Though Chaucer's themes are rarely his own invention, there is a recurring and profound originality in his handling of them. Much of his poetry is concerned with varying concepts of love – human, divine, and philosophical – and in order to show their various aspects he sets them in a dramatic context beside marriage, tyranny, lust, ill fortune, faithlessness, and death. The contrasting demands of human love and rationality is also a favourite theme, and Troilus and Criseyde may owe something of its timeless appeal to the conflict found in it between idealizing human love and the values of eternal life.

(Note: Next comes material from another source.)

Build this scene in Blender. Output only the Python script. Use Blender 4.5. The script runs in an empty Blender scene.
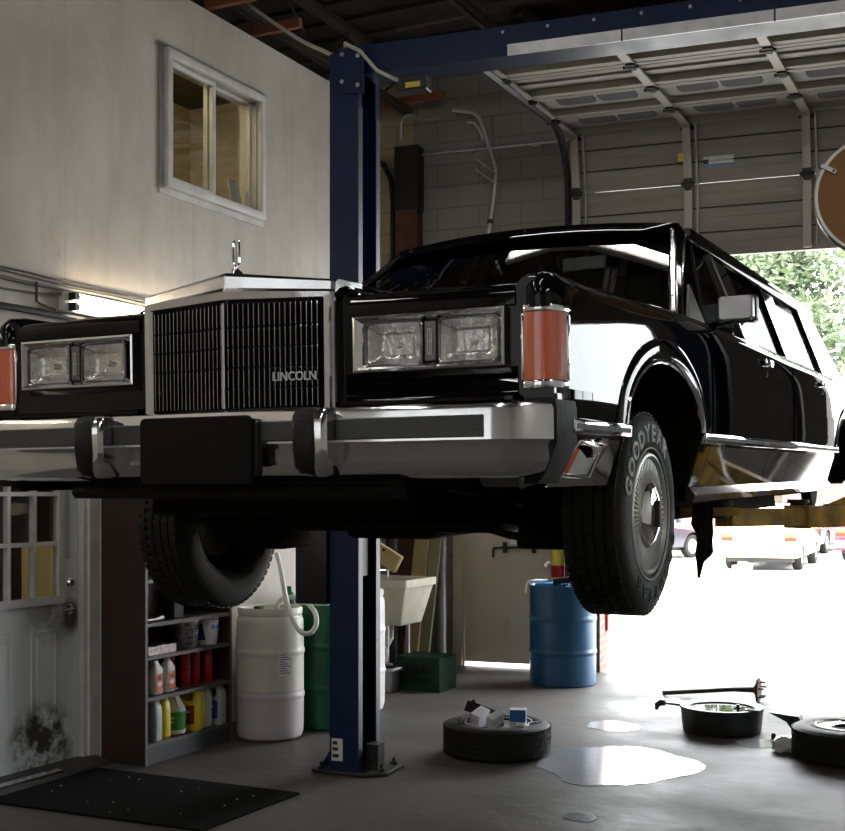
import bpy, bmesh, math, random
from mathutils import Vector, Matrix, Euler
random.seed(7)
PI = math.pi
scn = bpy.context.scene
COL = scn.collection
V = Vector

# ------------------------------------------------------------------ materials
def _n(nt, t, **kw):
    n = nt.nodes.new(t)
    for k, v in kw.items():
        setattr(n, k, v)
    return n

def mat(name, col, rough=0.5, metal=0.0, spec=0.5, coat=0.0, var=None, bump=None, rvar=0.0, emit=None, coord='Object'):
    """var = (scale, second colour, sharpness 0..1[, detail]); bump = (scale, strength)"""
    m = bpy.data.materials.new(name)
    m.use_nodes = True
    nt = m.node_tree
    b = nt.nodes['Principled BSDF']
    b.inputs['Base Color'].default_value = (*col, 1)
    b.inputs['Roughness'].default_value = rough
    b.inputs['Metallic'].default_value = metal
    b.inputs['Specular IOR Level'].default_value = spec
    b.inputs['Coat Weight'].default_value = coat
    b.inputs['Coat Roughness'].default_value = 0.02
    tc = None
    if var or bump or rvar:
        tc = _n(nt, 'ShaderNodeTexCoord')
    if var:
        nz = _n(nt, 'ShaderNodeTexNoise')
        nz.inputs['Scale'].default_value = var[0]
        nz.inputs['Detail'].default_value = var[3] if len(var) > 3 else 6
        nt.links.new(tc.outputs[coord], nz.inputs['Vector'])
        rp = _n(nt, 'ShaderNodeValToRGB')
        w = 0.5 * (1 - var[2])
        rp.color_ramp.elements[0].position = 0.5 - w * 0.6
        rp.color_ramp.elements[1].position = 0.5 + w * 0.6 + 0.01
        rp.color_ramp.elements[0].color = (*col, 1)
        rp.color_ramp.elements[1].color = (*var[1], 1)
        nt.links.new(nz.outputs['Fac'], rp.inputs['Fac'])
        nt.links.new(rp.outputs['Color'], b.inputs['Base Color'])
        if rvar:
            mr = _n(nt, 'ShaderNodeMapRange')
            mr.inputs['From Min'].default_value = 0.3
            mr.inputs['From Max'].default_value = 0.7
            mr.inputs['To Min'].default_value = max(0, rough - rvar)
            mr.inputs['To Max'].default_value = min(1, rough + rvar)
            nt.links.new(nz.outputs['Fac'], mr.inputs['Value'])
            nt.links.new(mr.outputs['Result'], b.inputs['Roughness'])
    if bump:
        nb = _n(nt, 'ShaderNodeTexNoise')
        nb.inputs['Scale'].default_value = bump[0]
        nb.inputs['Detail'].default_value = 4
        nt.links.new(tc.outputs[coord], nb.inputs['Vector'])
        bp = _n(nt, 'ShaderNodeBump')
        bp.inputs['Strength'].default_value = bump[1]
        bp.inputs['Distance'].default_value = 0.02
        nt.links.new(nb.outputs['Fac'], bp.inputs['Height'])
        nt.links.new(bp.outputs['Normal'], b.inputs['Normal'])
    if emit:
        b.inputs['Emission Color'].default_value = (*emit[0], 1)
        b.inputs['Emission Strength'].default_value = emit[1]
    return m

def glass(name, tint, refl=1.0, base=0.05, rough=0.0):
    """thin pane: tinted transparency with a mirror coat that grows towards grazing angles"""
    m = bpy.data.materials.new(name)
    m.use_nodes = True
    nt = m.node_tree
    nt.nodes.remove(nt.nodes['Principled BSDF'])
    out = nt.nodes['Material Output']
    tr = _n(nt, 'ShaderNodeBsdfTransparent')
    tr.inputs['Color'].default_value = (*tint, 1)
    gl = _n(nt, 'ShaderNodeBsdfGlossy')
    gl.inputs['Roughness'].default_value = rough
    gl.inputs['Color'].default_value = (refl, refl, refl, 1)
    lw = _n(nt, 'ShaderNodeLayerWeight')
    lw.inputs['Blend'].default_value = 0.5
    pw = _n(nt, 'ShaderNodeMath', operation='POWER')
    pw.inputs[1].default_value = 5
    nt.links.new(lw.outputs['Facing'], pw.inputs[0])
    ma = _n(nt, 'ShaderNodeMath', operation='MULTIPLY_ADD')
    ma.inputs[1].default_value = 0.95 - base
    ma.inputs[2].default_value = base
    nt.links.new(pw.outputs[0], ma.inputs[0])
    mx = _n(nt, 'ShaderNodeMixShader')
    nt.links.new(ma.outputs[0], mx.inputs['Fac'])
    nt.links.new(tr.outputs[0], mx.inputs[1])
    nt.links.new(gl.outputs[0], mx.inputs[2])
    nt.links.new(mx.outputs[0], out.inputs['Surface'])
    return m

M = {}
M['paint'] = mat('black_paint', (0.0025, 0.0025, 0.003), 0.04, 0, 0.0, 0.52)
M['chrome'] = mat('chrome', (0.90, 0.90, 0.92), 0.06, 1.0)
M['chrome_worn'] = mat('worn_chrome', (0.88, 0.88, 0.90), 0.12, 1.0, var=(9, (0.76, 0.76, 0.78), 0.2), rvar=0.05)
M['stainless'] = mat('polished_stainless', (0.62, 0.60, 0.57), 0.05, 1.0)
M['alloy'] = mat('brushed_alloy', (0.56, 0.56, 0.53), 0.42, 0.55)
M['dark_chrome'] = mat('dark_chrome', (0.22, 0.22, 0.23), 0.18, 1.0)
M['rub'] = mat('grey_rub_strip', (0.035, 0.037, 0.04), 0.42, bump=(60, 0.1))
M['blk_rubber'] = mat('black_rubber', (0.006, 0.006, 0.0065), 0.6, spec=0.25, bump=(90, 0.15))
M['tyre'] = mat('tyre_rubber', (0.009, 0.009, 0.009), 0.62, spec=0.3, bump=(120, 0.2))
M['tyre_letter'] = mat('raised_white_letter', (0.62, 0.62, 0.62), 0.7)
M['plate'] = mat('blank_plate', (0.003, 0.003, 0.004), 0.5, spec=0.12)
M['under'] = mat('underbody_grime', (0.005, 0.0045, 0.004), 0.8, spec=0.1, var=(6, (0.011, 0.009, 0.007), 0.2))
M['amber'] = mat('amber_lens', (0.80, 0.13, 0.03), 0.2, spec=0.6, coat=0.4)
M['lens'] = glass('clear_lens', (0.93, 0.93, 0.93), base=0.10)
M['interior'] = mat('dark_trim', (0.015, 0.015, 0.016), 0.7)
M['leather'] = mat('grey_leather', (0.05, 0.05, 0.05), 0.5)
M['auto_glass'] = glass('tinted_auto_glass', (0.30, 0.32, 0.31), base=0.05)
M['auto_glass_dark'] = glass('dark_auto_glass', (0.12, 0.125, 0.125), refl=0.14, base=0.05)
M['dimmed_pane'] = glass('dimmed_pane', (0.27, 0.27, 0.265), base=0.06)  # tint only dims the daylight of the added front window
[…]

With similar versatility and through his use of critical and ironic undertones Chaucer also produces refreshing variations on an accepted literary style. The dream-allegory as well as the love narrative show new possibilities under his treatment, while the technique in The Canterbury Tales of ascribing each of the stories to a character introduced in a prologue produces a many-layered interest. Chaucer's profound insight into character and situation and the final values that emerge are based firmly on a deeply Christian view of life. The Canterbury pilgrims have an animation and a solidarity that makes them immediately sympathetic to a modern reader, and the element of appraisal surrounding this colourful gathering adds greatly to the flavour with which each individual emerges: the Wife of Bath, the Pardoner, the Knight, Madam Eglantine, and Chaucer himself. As in all his work, warmth and humour soften the portrayal of vice and wretchedness, and they are presented together with more wholesome joys and sorrows in a positive universal picture of humanity.